On June 24, 2019, the United States Supreme Court, in an opinion by Justice Gorsuch, held that information that “is both customarily and actually treated as private by its owner and provided to the government under an assurance of privacy” is protected from disclosure under the Freedom of Information Act (“FOIA”) pursuant to Exemption 4 thereto, which protects “commercial or financial information obtained from a person and privileged or confidential.”  Food Mktg. Inst. v. Argus Leader Media, —U.S.—, 2019 WL 2570624 (June 24, 2019).  The Court thus reversed a decision of the Eighth Circuit that had required an additional showing that disclosure would cause “substantial competitive harm.” 

The case arose when a South Dakota newspaper filed a FOIA request for data collected by the U.S. Department of Agriculture regarding the names and addresses of all retail stores that participate in the Supplemental Nutrition Assistance Program (“SNAP”) and each store’s annual SNAP redemption data.  Id. at *2.  The district court held a trial to determine, under the rule prevailing in the Eighth Circuit and certain other Courts of Appeals, whether disclosure of store-level SNAP data would cause “substantial competitive harm” to participating grocery stores.  The lower court ultimately held that, while there was evidence that harm could result, the government did not establish that the harm would rise to the level of “substantial competitive harm” and, therefore, ordered disclosure.  Id. at *3.  After the government declined to appeal, a trade association representing grocery retailers intervened and appealed.  The Eighth Circuit affirmed.

The Court first found that the trade association had standing because (i) it was essentially undisputed that disclosure likely would cause some financial injury to the association’s grocery store members and (ii) that injury was redressable through the appeal because the government had represented that, consistent with “longstanding policy and past assurances of confidentiality to retailers,” it would not disclose the data in question unless compelled to do so.  Id at *4.

The Court then criticized earlier decisions that had purportedly relied on FOIA’s purpose and legislative history in engrafting onto Exemption 4 a “competitive harm” test, and stressed that, instead, FOIA’s Exemption 4 should be interpreted according to its plain text.  Consulting contemporaneous dictionaries from the period when FOIA was enacted in 1966, the Court held that “confidential” referred to information that has been kept private, or at least closely held, by the person providing it and as to which a person receiving it provides some assurance that it will remain secret.  Id.  The Court held that the first condition was absolutely necessary for information to be considered confidential, and there was no need to consider the second condition because the government here had promised to keep the information private.  Id. 

In contrast, the Court emphasized that the “substantial competitive harm” requirement imposed by the Eighth Circuit and other Courts of Appeals was not found in contemporaneous dictionaries or early case law.  Rather, it appeared that the requirement may have originated in a 1974 D.C. Circuit decision, National Parks & Conservation Assn. v.

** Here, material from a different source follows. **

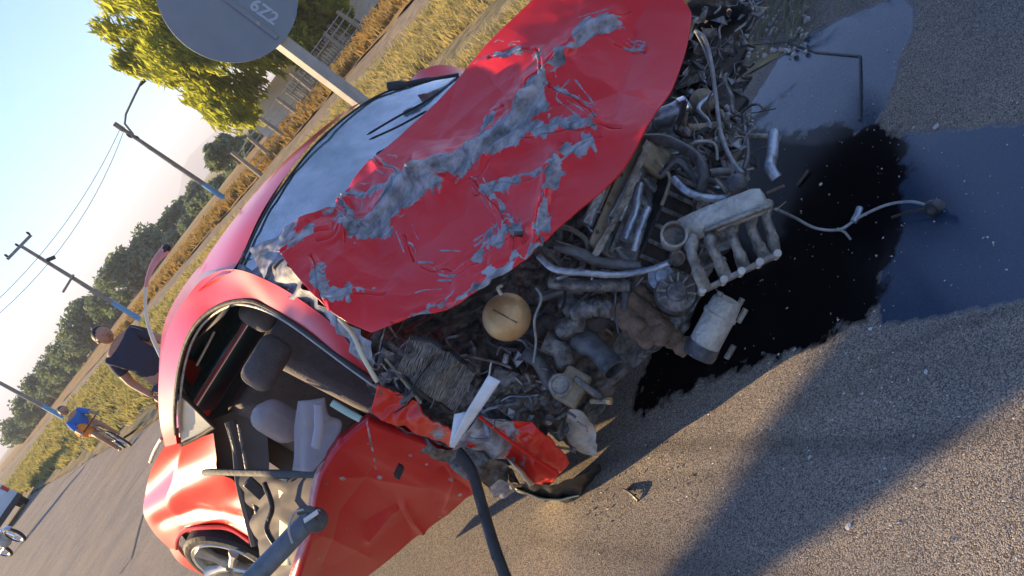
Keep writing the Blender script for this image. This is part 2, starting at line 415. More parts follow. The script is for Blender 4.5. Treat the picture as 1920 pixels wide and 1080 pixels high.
# ============================================================ SETTING
# road runs away to the left; its far kerb line passes (1.4, 4.0), n = distance beyond that line
RD = Vector((-0.49, 0.87, 0)).normalized(); RN = Vector((RD.y, -RD.x, 0))
E0 = Vector((1.50, 4.0, 0))
def rn(s, n, z=0): return E0 + RD * s + RN * n + Vector((0, 0, z))
gz = mk('ground', [(-6000, -500, -0.06), (6000, -500, -0.06), (6000, 9000, -0.06), (-6000, 9000, -0.06)], [(0, 1, 2, 3)], M['field'], None, False); struct(gz)
road = mk('road', [rn(-60, -6.7), rn(-60, 0.05), rn(400, 0.05), rn(400, -6.7)], [(0, 1, 2, 3)], M['asphalt'], None, False); struct(road)
def band(name, n0, n1, material, z0=0.0, s0=-30, s1=420, bumpy=0.05, seed=3, step=0.5):
    ss = np.concatenate([np.arange(s0, 40, step), np.linspace(40, s1, 120)]); nn = np.linspace(n0, n1, max(3, int((n1 - n0) / 0.35)))
    SS, NN = np.meshgrid(ss, nn)
    Z = z0 + bumpy * 2 * soft(SS * 0.9, NN * 0.9, seed) + bumpy * soft(SS * 3, NN * 3, seed + 1)
    W = np.stack([E0.x + RD.x * SS + RN.x * NN, E0.y + RD.y * SS + RN.y * NN, Z], -1)
    return struct(mk(name, W.reshape(-1, 3), grid_faces(len(nn), len(ss)), material))
band('verge', 0.0, 9.6, M['verge'], 0.03, bumpy=0.05, seed=3)
band('verge', -12.0, -6.65, M['verge'], 0.03, bumpy=0.05, seed=13)
band('dirt_track', 9.6, 13.6, M['dirt'], 0.02, bumpy=0.02, seed=7)
band('dry_field', 13.6, 30.0, M['drygrass'], 0.05, bumpy=0.06, seed=9)

# near road: dense sheet that carries oil, wet and darker places
nx, ny = 400, 330
gx = np.linspace(-2.2, 2.4, nx); gy = np.linspace(0.9, 4.7, ny); GX, GY = np.meshgrid(gx, gy)
def gp(pts): return [tuple(G(*q)[:2]) for q in pts]
oil_poly = gp([(1395, 232), (1440, 238), (1500, 262), (1545, 248), (1600, 255), (1640, 240), (1695, 268), (1704, 330), (1690, 400), (1685, 470), (1668, 520), (1660, 570), (1640, 590), (1560, 632), (1480, 662), (1380, 700), (1290, 735), (1180, 790)]) + [(0.2, 3.3), (0.9, 3.8), (1.4, 3.6)]
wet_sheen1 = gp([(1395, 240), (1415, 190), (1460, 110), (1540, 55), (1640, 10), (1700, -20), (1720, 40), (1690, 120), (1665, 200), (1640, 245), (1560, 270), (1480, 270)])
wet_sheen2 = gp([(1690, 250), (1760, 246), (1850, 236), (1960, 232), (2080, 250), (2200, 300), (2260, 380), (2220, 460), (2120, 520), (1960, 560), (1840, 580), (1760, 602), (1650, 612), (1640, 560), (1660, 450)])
wet3 = gp([(1560, 640), (1960, 560), (1960, 470), (1700, 560)])
oil = polymask(GX, GY, oil_poly, 0.09)
oil = np.clip(oil + 0.5 * polymask(GX, GY, gp([(1500, 250), (1560, 215), (1640, 225), (1690, 262), (1600, 300)]), 0.06) * (soft(GX * 24, GY * 9, 71) + 0.5), 0, 1)
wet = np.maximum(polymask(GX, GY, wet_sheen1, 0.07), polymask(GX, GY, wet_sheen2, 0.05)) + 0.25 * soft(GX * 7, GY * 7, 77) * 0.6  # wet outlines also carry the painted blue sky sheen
trail = seg_dist(GX, GY, gp([(1090, 880), (1230, 838), (1400, 832), (1560, 838), (1740, 835), (1930, 800)]))
dark = np.exp(-(trail / 0.035) ** 2) * 0.7 + np.exp(-(seg_dist(GX, GY, gp([(1620, 690), (1780, 615), (1930, 575)])) / 0.02) ** 2) * 0.6
dark += np.exp(-(seg_dist(GX, GY, gp([(1500, 760), (1650, 715), (1800, 680), (1930, 660)])) / 0.05) ** 2) * 0.35
dark += 0.5 * np.clip(soft(GX * 2.1, GY * 2.1, 201) * 2.2 - 0.1, 0, 1)
for t_ in (gp([(1000, 1010), (1300, 1060), (1560, 1090)]), gp([(1060, 930), (1250, 905), (1420, 880)])): dark += 0.4 * np.exp(-(seg_dist(GX, GY, t_) / 0.03) ** 2)
dark += np.clip(0.9 - np.hypot((GX - G(1190, 920)[0]) / 0.03, (GY - G(1180, 925)[1]) / 0.02), 0, 1) * 2
GZ = 0.004 + 0.002 * soft(GX * 4, GY * 4, 31)
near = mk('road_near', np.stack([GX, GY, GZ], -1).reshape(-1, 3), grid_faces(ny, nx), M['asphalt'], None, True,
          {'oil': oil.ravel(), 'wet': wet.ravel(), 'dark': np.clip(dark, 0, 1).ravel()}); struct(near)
near.name = 'road_surface'

for pts_, w_ in (([(298, 905), (268, 965), (262, 985), (246, 1048), (225, 1075)], 0.05), ([(292, 850), (270, 880), (238, 925), (228, 940)], 0.025), ([(240, 800), (180, 850), (120, 900), (70, 960), (30, 1010)], 0.05), ([(210, 790), (150, 830), (90, 890), (40, 930)], 0.03)):
    gg_ = [G(x, y, 0.004) for x, y in pts_]; vv = []
    for i_, p_ in enumerate(gg_):
        t_ = (gg_[min(i_ + 1, len(gg_) - 1)] - gg_[max(i_ - 1, 0)]).normalized(); n_ = Vector((-t_.y, t_.x, 0)) * w_ * (0.6 + 0.6 * random.random()) * 0.5; vv += [p_ - n_, p_ + n_]
    struct(mk('road_crack', vv, [(2 * k, 2 * k + 1, 2 * k + 3, 2 * k + 2) for k in range(len(gg_) - 1)], mat('tar_seam', (0.02, 0.02, 0.022), 0.7), None, False))
# hills far away
def ridge(name, pts, y0, depth, seed):
    n = 90; xs = np.linspace(pts[0][0], pts[-1][0], n); hs = np.interp(xs, [p[0] for p in pts], [p[1] for p in pts])
    hs = hs * (1 + 0.12 * soft(xs / 60, xs * 0, seed)) ; V = []
    for j, fr in enumerate((0, 0.35, 0.7, 1.0, 1.3, 2.0)):
        k = [0, 0.45, 0.8, 1.0, 0.8, 0.0][j]
        for x, h in zip(xs, hs): V.append((x + 12 * soft(x / 35., j * 3.1, seed + j), y0 + depth * fr, h * k - 2))
    return struct(mk(name, V, grid_faces(6, n), M['hill']))
ridge('hills', [(-760, 2), (-600, 12), (-520, 22), (-430, 50), (-350, 88), (-310, 96), (-250, 82), (-120, 50), (60, 30), (200, 5)], 3000, 700, 5)

M['lit_pink'] = mat('lit_pink_trim', (0.55, 0.20, 0.17), 0.4, base2=(0.6, 0.28, 0.22), vscale=6)  # sunlit pink of the red trim put into the base colour
# ============================================================ THE CAR
car = thing('wrecked_car', 'red car with crushed front and torn bonnet, engine hanging out over an oil pool', 'car', (-0.9, 4.6, 0))
# --- crumpled hood
hT = spl([(528, 482, 3.35), (575, 432, 3.45), (640, 395, 3.5), (672, 340, 3.5), (700, 312, 3.5), (760, 250, 3.5), (820, 190, 3.5), (900, 98, 3.42), (985, 15, 3.32), (1085, -95, 3.2)])
hB = spl([(700, 622, 2.86), (765, 600, 2.76), (850, 580, 2.68), (935, 525, 2.58), (1000, 484, 2.52), (1032, 455, 2.5), (1085, 400, 2.46), (1150, 335, 2.44), (1205, 262, 2.44), (1250, 190, 2.5), (1285, 105, 2.62), (1297, 40, 2.72), (1292, 15, 2.76), (1262, -20, 2.82), (1215, -90, 2.92)])
hL = spl([(528, 482, 3.35), (560, 525, 3.2), (610, 575, 3.02), (650, 602, 2.93), (700, 622, 2.86)])
hR = [(1085, -95, 3.2), (1215, -90, 2.92)]
CREASE = [  # (polyline, ridge height m, half width, chip width)
    ([(1150, 42), (1110, 62), (1085, 105), (1045, 150), (1008, 205)], 0.040, 24, 17),
    ([(1008, 205), (985, 240), (955, 272), (905, 302), (850, 330), (820, 350)], 0.070, 34, 30),
    ([(820, 350), (780, 372), (748, 402), (715, 438), (668, 456)], 0.052, 30, 27),
    ([(650, 372), (700, 370), (745, 362), (820, 350)], 0.022, 22, 9),
    ([(722, 312), (765, 343), (830, 345)], 0.018, 20, 8),
    ([(660, 372), (668, 405), (662, 450)], 0.020, 18, 11),
    ([(900, 300), (920, 245), (935, 220)], 0.020, 18, 11),
    ([(1035, 160), (1028, 130), (1020, 118)], 0.015, 12, 9),
    ([(930, 305), (985, 265), (1055, 243), (1120, 238)], 0.030, 24, 20),
    ([(1058, 178), (1095, 195), (1115, 215)], 0.02, 20, 10),
    ([(925, 362), (975, 348), (1035, 332), (1062, 300), (1110, 272)], 0.024, 22, 12),
    ([(1062, 300), (1048, 345), (1036, 385), (1030, 440)], 0.026, 22, 12),
    ([(925, 362), (945, 385), (962, 415), (972, 445)], 0.022, 22, 12),
    ([(895, 345), (920, 385), (935, 430), (900, 475)], -0.018, 30, 3),
    ([(545, 470), (590, 445), (650, 430)], 0.02, 24, 16),
    ([(605, 525), (615, 560), (690, 552)], 0.02, 22, 15),
    ([(1030, 455), (985, 485), (935, 522), (850, 575), (760, 600)], 0.012, 16, 9),
    ([(880, 500), (920, 470), (960, 445)], 0.012, 20, 19),
    ([(935, 108), (985, 98)], 0.012, 26, 7),
    ([(770, 455), (778, 482)], 0.004, 10, 6), ([(815, 505), (838, 508)], 0.004, 10, 8),
    ([(1165, 80), (1190, 85)], -0.012, 18, 7),
    ([(700, 560), (790, 470), (880, 400)], -0.014, 60, 0),
    ([(1060, 120), (1190, 190), (1230, 210)], 0.016, 40, 0),
    ([(1180, 60), (1150, 200), (1120, 300)], -0.02, 55, 0),
    ([(900, 130), (960, 190), (985, 240)], -0.012, 40, 0),
    ([(730, 560), (850, 560), (930, 500)], 0.014, 45, 0),
    ([(590, 470), (680, 520), (800, 540)], 0.012, 50, 0),
]
def side_of(X, Y, line):
    best = np.full(X.shape, 1e9); sg_ = np.zeros_like(X)
    for (x0, y0), (x1, y1) in zip(line[:-1], line[1:]):
        dx, dy = x1 - x0, y1 - y0; L = dx * dx + dy * dy + 1e-9
        t = np.clip(((X - x0) * dx + (Y - y0) * dy) / L, 0, 1); d = np.hypot(X - x0 - t * dx, Y - y0 - t * dy)
        m_ = d < best; best = np.where(m_, d, best); sg_ = np.where(m_, (dx * (Y - y0) - dy * (X - x0)) / math.sqrt(L), sg_)
    return best, sg_
def hood_post(X, Y):
    h = np.zeros_like(X)
    X = X + 13 * soft(X / 24, Y / 24, 91); Y = Y + 13 * soft(X / 24, Y / 24, 93)
    for ln, a, wd, cw in CREASE:
        d, sd = side_of(X, Y, ln); h += a * np.exp(-d / wd) * 0.8
        if cw > 5: h += min(0.016, abs(a) * 0.6) * np.tanh(sd / 3.5) * np.exp(-d / (wd * 0.9)) - 0.010 * np.exp(-((np.abs(sd - 0.45 * cw) + (d > 2.5 * cw) * 99) / 2.6) ** 2)
    h += 0.02 * np.exp(-seg_dist(X, Y, [(820, 350), (668, 456)]) / 90)
    near_ = np.zeros_like(X)
    for ln, a, wd, cw in CREASE:
        if cw > 7: near_ = np.maximum(near_, np.exp(-seg_dist(X, Y, ln) / (cw * 1.3)))
    return h + near_ * (0.010 * crumple(X, Y, 18, 55) + 0.004 * crumple(X, Y, 8, 56))
def hood_chip(X, Y):
    c = np.zeros_like(X)
    Xw = X + 15 * soft(X / 15, Y / 15, 61) + 8 * soft(X / 6, Y / 6, 62); Yw = Y + 15 * soft(X / 15, Y / 15, 63) + 8 * soft(X / 6, Y / 6, 64)
    for q, (ln, a, wd, cw) in enumerate(CREASE):
        if not cw: continue
        wob = np.clip(0.70 + 1.7 * soft(X / 34, Y / 34, 143 + q), 0.75 if cw > 19 else 0.2, 1.6)
        c = np.maximum(c, np.clip(0.98 - 0.55 * seg_dist(Xw, Yw, ln) / (cw * wob), 0, 0.8))
    rs = random.Random(44)                       # long thin scrapes running along the torn creases
    lines = [l for l in CREASE if l[3]]
    for _ in range(80):
        ln = rs.choice(lines)[0]; k = rs.randrange(len(ln) - 1); (x0, y0), (x1, y1) = ln[k], ln[k + 1]
        a = math.atan2(y1 - y0, x1 - x0) + rs.gauss(0, 0.16); L = rs.uniform(10, 60); t = rs.random()
        cx = x0 + (x1 - x0) * t + rs.gauss(0, 17); cy = y0 + (y1 - y0) * t + rs.gauss(0, 17)
        sc_l = [(cx - math.cos(a) * L / 2, cy - math.sin(a) * L / 2), (cx + rs.gauss(0, 2), cy + rs.gauss(0, 2)), (cx + math.cos(a) * L / 2, cy + math.sin(a) * L / 2)]
        m_ = (np.abs(X - cx) < L) & (np.abs(Y - cy) < L)
        if m_.any():
            d = seg_dist(X[m_], Y[m_], sc_l); c[m_] = np.maximum(c[m_], np.clip(0.72 - 0.22 * d / rs.uniform(0.7, 2.0), 0, 0.7))
    return c
hood = sheet('hood', hT, hB, hL, hR, 620, 330, M['paint'], car, amp=0.014, cell=110, seed=21, fine=0.0012, chip=hood_chip, post=hood_post)
solid(hood, 0.005)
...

Morton, 498 F.2d 765 (DC Cir. 1974), which found the additional requirement was consistent with FOIA’s legislative purpose.  The Court, however, criticized the National Parks court for conducting a “selective tour through the legislative history,” including heavy reliance on witness testimony from congressional hearings years earlier on a different bill that was never enacted.  Id. at *5.  The Court referred to this approach as a “bygone era of statutory construction,” and explained that the court should have conducted “careful examination of the ordinary meaning and structure of the law itself” and “where that examination yields a clear answer, judges must stop.”  Id. at *5.

Justice Breyer, joined by Justices Ginsburg and Sotomayor, argued in an opinion concurring in part and dissenting in part that the “substantial competitive harm” requirement went too far, but that Exemption 4 should still include a requirement that disclosure would cause “genuine harm” to the submitter’s economic or business interests.  Id. at *7.  Justice Breyer warned that the majority went too far in imposing no “harm” requirement whatsoever, and that the word “confidential” had also been defined in contemporaneous dictionaries to include a risk of harm if the information were disclosed.  Justice Breyer also reasoned that broader disclosure was more consistent with the purpose of FOIA and how FOIA had been interpreted in the past, and that the majority’s rule would encourage private companies to regard all information as secret out of “convenience, skittishness, or bureaucratic inertia.”  Id. at *8.

The Court’s decision provides additional comfort that confidential information provided by private parties to the government under assurances of confidential treatment will not be publicly disclosed.